SURVEY

Accident of life, not birth, causes poverty

Poverty representational image | AP

"Our public policies have historically focused on individuals who are poor by virtue of the accident of their birth – dalits, adivasis, and individuals based in poor states and backward districts. But with declining poverty, the accident of birth has become less important than the accident of life. People fall into poverty due to illness, drought, declining opportunities in agriculture, and urban blight."said Dr Sonalde Desai, Indian Human Development Survey Project Leader and Senior Fellow at National Council of Applied Economic Research (NCAER) and Professor at the University of Maryland.

Dr Desai was speaking at a function when NCAER formally launched the public-use India Human Development Survey-II (IHDS-II) data, said to be India’s first national, multi-topic, longitudinal household panel survey, at the start of the Third IHDS Users’ Conference at Neemrana in Rajasthan on Wednesday.

IHDS survey of over 40,000 Indian rural and urban households tracks the same household over long periods of time. It is valuable because researchers and analysts can make inferences with far greater confidence and trace the long-term impact of economic and social policies.

Dr Desai pointed out an inherent problem with use of data collected at a single point in time for informing public policy.

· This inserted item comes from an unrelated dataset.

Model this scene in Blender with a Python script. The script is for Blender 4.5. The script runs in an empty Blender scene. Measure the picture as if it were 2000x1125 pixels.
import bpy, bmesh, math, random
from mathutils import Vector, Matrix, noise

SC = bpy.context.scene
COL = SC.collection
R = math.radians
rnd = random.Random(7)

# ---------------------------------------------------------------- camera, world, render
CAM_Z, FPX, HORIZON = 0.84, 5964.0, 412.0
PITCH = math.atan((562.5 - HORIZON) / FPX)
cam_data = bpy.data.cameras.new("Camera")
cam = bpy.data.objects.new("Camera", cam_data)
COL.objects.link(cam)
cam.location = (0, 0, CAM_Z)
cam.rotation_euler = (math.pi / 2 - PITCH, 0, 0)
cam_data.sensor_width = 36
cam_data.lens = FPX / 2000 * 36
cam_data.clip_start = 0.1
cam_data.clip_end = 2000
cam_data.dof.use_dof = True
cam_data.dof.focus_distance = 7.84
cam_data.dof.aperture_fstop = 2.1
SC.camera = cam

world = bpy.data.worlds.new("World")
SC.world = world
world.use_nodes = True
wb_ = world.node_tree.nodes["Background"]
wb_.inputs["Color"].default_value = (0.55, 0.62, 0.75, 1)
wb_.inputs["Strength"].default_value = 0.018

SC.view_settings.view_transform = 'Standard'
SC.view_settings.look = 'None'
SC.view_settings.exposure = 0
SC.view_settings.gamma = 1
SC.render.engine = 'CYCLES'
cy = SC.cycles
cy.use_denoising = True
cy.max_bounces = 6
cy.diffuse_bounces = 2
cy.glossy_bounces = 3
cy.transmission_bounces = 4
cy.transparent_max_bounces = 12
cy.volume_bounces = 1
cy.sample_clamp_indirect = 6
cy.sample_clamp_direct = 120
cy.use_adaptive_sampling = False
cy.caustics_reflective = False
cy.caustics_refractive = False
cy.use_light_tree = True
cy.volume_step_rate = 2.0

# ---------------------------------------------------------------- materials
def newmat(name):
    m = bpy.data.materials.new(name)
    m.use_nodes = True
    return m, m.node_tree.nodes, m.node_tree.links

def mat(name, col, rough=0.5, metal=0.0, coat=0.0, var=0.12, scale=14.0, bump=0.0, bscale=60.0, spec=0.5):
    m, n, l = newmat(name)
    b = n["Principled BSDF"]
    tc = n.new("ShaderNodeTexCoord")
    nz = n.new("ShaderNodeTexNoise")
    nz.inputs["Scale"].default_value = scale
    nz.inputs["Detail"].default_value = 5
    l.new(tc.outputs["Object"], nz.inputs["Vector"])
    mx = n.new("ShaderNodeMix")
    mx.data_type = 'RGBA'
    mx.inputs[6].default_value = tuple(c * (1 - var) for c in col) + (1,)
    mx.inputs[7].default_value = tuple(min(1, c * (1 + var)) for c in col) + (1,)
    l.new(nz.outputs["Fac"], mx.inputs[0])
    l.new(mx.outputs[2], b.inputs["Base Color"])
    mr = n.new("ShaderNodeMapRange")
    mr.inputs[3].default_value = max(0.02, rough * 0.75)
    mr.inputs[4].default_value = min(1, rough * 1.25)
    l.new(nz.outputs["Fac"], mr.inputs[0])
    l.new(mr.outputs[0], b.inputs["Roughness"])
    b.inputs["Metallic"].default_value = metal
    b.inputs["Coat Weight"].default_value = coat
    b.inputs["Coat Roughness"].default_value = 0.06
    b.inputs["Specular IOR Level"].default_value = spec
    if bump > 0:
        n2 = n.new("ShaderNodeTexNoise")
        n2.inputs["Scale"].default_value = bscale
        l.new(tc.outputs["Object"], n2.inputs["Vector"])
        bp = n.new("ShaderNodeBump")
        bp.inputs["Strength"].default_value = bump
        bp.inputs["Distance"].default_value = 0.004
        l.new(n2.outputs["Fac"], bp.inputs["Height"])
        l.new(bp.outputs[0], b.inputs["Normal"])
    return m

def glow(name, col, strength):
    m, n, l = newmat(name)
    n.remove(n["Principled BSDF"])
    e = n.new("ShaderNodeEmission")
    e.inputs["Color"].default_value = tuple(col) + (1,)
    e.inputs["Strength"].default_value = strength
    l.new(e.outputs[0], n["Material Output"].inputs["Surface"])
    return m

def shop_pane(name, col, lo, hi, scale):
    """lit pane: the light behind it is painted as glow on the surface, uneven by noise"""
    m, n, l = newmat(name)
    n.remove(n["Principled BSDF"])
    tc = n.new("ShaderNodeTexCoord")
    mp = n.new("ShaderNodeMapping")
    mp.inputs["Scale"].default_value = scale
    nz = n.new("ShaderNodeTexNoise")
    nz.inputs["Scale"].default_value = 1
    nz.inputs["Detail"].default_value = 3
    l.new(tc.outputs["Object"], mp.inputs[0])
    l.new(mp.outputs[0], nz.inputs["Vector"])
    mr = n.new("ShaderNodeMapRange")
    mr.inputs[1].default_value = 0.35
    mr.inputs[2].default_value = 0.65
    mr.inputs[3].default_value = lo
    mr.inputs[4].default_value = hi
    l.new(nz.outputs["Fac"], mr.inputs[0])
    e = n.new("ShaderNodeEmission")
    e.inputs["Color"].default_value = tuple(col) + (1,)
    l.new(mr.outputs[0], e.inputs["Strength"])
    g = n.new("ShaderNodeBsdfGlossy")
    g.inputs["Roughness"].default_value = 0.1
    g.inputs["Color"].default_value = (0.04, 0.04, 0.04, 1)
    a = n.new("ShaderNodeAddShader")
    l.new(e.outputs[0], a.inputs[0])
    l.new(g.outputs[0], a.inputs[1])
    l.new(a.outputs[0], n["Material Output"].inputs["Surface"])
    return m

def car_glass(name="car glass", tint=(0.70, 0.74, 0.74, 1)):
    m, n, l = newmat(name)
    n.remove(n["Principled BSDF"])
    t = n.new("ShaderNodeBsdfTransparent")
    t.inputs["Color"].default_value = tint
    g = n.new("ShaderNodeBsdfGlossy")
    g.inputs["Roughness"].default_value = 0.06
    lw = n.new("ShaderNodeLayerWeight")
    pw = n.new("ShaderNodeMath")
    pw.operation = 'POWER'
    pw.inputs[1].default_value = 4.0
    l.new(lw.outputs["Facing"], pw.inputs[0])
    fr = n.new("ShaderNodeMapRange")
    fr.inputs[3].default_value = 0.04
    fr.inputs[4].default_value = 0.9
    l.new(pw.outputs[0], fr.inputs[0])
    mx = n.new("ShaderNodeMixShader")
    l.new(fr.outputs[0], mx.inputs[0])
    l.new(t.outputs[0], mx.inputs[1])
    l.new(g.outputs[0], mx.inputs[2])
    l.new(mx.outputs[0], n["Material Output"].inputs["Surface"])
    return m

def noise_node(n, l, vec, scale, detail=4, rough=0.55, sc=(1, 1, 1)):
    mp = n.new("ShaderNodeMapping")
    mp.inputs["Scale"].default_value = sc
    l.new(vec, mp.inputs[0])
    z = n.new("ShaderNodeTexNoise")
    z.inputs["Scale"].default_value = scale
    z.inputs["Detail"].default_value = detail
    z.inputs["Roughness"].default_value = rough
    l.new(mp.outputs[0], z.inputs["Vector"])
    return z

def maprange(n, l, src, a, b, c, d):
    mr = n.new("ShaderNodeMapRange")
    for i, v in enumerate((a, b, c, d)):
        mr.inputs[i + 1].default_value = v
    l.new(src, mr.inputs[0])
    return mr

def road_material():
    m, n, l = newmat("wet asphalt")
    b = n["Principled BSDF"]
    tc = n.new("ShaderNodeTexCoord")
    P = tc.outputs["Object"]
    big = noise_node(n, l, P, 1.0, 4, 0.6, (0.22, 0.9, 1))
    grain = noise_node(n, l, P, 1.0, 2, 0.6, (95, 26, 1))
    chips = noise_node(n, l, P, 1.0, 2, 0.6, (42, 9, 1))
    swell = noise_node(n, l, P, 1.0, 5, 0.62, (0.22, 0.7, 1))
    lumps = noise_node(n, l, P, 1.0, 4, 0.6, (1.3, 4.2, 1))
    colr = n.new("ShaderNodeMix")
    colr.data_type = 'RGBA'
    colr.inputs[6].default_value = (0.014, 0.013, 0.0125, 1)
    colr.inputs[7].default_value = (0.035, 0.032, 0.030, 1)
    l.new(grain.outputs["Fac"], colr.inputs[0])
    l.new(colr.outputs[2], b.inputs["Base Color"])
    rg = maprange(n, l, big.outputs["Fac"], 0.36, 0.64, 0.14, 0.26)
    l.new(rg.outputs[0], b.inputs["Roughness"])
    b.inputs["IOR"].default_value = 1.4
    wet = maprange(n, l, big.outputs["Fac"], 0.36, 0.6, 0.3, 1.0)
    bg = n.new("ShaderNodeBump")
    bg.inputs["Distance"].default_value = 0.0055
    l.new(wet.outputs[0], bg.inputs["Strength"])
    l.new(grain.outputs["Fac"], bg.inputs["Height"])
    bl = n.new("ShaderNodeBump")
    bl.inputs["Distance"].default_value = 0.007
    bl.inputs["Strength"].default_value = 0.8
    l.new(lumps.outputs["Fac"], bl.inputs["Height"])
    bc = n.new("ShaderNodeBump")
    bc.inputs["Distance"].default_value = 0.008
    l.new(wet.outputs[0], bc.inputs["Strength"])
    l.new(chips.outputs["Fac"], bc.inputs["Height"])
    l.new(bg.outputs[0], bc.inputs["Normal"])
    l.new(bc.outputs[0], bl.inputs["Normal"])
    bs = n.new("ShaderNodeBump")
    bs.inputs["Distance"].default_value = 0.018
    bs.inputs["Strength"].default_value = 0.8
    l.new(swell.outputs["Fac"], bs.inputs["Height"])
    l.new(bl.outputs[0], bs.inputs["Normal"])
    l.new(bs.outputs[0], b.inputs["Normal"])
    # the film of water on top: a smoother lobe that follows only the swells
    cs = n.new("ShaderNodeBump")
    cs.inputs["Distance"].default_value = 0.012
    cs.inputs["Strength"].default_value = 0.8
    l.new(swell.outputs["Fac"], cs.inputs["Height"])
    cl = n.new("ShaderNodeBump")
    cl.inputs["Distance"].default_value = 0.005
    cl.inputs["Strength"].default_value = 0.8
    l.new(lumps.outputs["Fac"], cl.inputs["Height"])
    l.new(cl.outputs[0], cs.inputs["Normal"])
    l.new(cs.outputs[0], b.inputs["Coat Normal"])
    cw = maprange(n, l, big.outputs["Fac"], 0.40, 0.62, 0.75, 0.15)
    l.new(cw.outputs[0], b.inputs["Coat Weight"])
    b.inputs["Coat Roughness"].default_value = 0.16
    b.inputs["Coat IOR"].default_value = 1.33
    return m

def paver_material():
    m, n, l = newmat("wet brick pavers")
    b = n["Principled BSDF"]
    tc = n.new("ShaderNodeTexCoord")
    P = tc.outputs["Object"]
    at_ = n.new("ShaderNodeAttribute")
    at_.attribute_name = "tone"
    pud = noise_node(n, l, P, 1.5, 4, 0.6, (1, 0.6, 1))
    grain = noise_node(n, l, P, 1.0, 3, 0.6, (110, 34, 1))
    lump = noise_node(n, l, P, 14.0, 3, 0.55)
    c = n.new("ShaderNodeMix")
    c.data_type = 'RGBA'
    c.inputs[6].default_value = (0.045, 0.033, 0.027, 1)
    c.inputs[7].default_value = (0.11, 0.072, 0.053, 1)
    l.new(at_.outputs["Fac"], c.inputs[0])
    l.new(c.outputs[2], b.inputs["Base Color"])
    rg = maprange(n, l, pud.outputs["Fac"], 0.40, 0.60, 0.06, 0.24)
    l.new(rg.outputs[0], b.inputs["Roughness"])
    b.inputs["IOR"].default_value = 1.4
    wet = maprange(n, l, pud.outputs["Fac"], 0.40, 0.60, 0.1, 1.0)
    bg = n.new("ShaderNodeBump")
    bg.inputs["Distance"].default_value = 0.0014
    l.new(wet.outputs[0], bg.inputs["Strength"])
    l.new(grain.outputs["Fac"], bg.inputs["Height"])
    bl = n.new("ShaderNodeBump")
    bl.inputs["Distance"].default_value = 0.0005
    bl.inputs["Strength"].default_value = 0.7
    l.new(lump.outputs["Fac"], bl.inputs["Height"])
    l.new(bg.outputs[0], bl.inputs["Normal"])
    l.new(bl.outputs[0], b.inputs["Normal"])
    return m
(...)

She noted, " If we were to provide safety nets in 2011-12 based on a BPL card issued in 2004-5, 65 percent BPL card holders would have already moved out of poverty (reflecting an error of inclusion), but of those poor in 2011-12, 40 per cent would not have BPL card since they fell into poverty after the BPL survey (reflecting errors of exclusion). The vulnerability of this last group has, unfortunately, received little attention",

Policies that label individuals as poor on the basis of Below Poverty Line (BPL) surveys often mis-target. In a rapidly changing economy, BPL censuses undertaken only once in ten years tend to miss the mark. IHDS data shows that only 13 per cent of the population was poor in both 2004-05 and 2011-12, and this is the population most likely to be served by the present policies; 53 percent of the people were poor in neither of the two periods and 25 per cent moved out of poverty between 2004-05 and 2011-12. The worrying finding, however, is that 9 per cent of the population fell into poverty. This suggests that “As Latin American countries have found, moving to middle income levels also means fostering a middle-income mindset for drafting social policies, with a greater focus on vulnerability instead of concentrating solely on chronic poverty,” said Dr Desai.

Professor Reeve Vanneman, University of Maryland, pointed out that “Given India’s massive policy innovations, longitudinal research can examine the ‘before’ and ‘after’ outcomes for participants and non-participants alike. National longitudinal data provides the big picture for evidence-based policy design. The decentralisation of programmes such as Integrated Child Development Services and massive experiments such as MGNREGA and Rashtriya Swasthya Bima Yojana or RSBY have promising implications for development policies around the world. IHDS will help us all to understand their impacts.”

Dr Shekhar Shah, Director-General, NCAER, opened the IHDS Users Conference and emphasized the rich analytical possibilities that this data offer and the impact it has already had. “The IHDS surveys are available free to researchers worldwide. IHDS data are filling a clearly felt need, as evidenced by the fact that more than 7,000 researchers globally are using these data; over 205 scientific papers have been published using just IHDS-I. With the release of IHDS-II, we anticipate an even greater interest,” Dr Shah added.

“IHDS-II is currently ranked second in the list of top downloads in the past six months from ICPSR, and IHDS-I is fourth. This is an amazing endorsement of the IHDS, since the ranking includes all US databases on ICPSR. The next non-US database on this list is at a distant 10th place. So, you can imagine the level of interest that the IHDS data are generating. Just the five themes at this Users Conference, which actually only scratch the surface, show the rich possibilities in assessing the success or failure of Indian public policy in promoting development,” he said.

The IHDS contains data on a wide range of topics such as income, expenditure, employment, morbidity, health expenditure, marriage, fertility and education. It is also the only source of data on marriage patterns in India, and has proven to be extremely useful in studies of family formation and intra-household dynamics. The project has wide support from a number of funders, including five grants from the US National Institutes of Health, and from the World Bank, the Ford Foundation, and DFID, UK.